A Texinfo-based book is similar to any other typeset, printed work: it can have a title page, copyright page, table of contents, and preface, as well as chapters, numbered or unnumbered sections and subsections, page headers, cross references, footnotes, and indices.
TeX is a general purpose typesetting program. Texinfo provides a file ‘texinfo.tex’ that contains information (definitions or macros) that TeX uses when it typesets a Texinfo file. (‘texinfo.tex’ tells TeX how to convert the Texinfo @-commands to TeX commands, which TeX can then process to create the typeset document.) ‘texinfo.tex’ contains the specifications for printing a document. You can get the latest version of ‘texinfo.tex’ from the Texinfo home page, http://www.gnu.org/software/texinfo/.

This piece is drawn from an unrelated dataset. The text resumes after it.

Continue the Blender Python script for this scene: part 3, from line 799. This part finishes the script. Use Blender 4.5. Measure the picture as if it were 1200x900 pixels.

In the United States, documents are most often printed on 8.5 inch by
11 inch pages (216mm by 280mm); this is the default size.
But you can also print for 7 inch by 9.25 inch pages (178mm by
235mm, the @smallbook
size; or on A4 or A5 size paper
(@afourpaper
, @afivepaper
).
See section @smallbook
: Printing “Small” Books, and Printing on A4 Paper.
TeX is freely distributable. It is written in a superset of Pascal for literate programming called WEB and can be compiled either in Pascal or (by using a conversion program that comes with the TeX distribution) in C.
TeX is very powerful and has a great many features. Because a Texinfo file must be able to present information both on a character-only terminal in Info form and in a typeset book, the formatting commands that Texinfo supports are necessarily limited.
See section Obtaining TeX, for information on acquiring TeX. It is not part of the Texinfo distribution.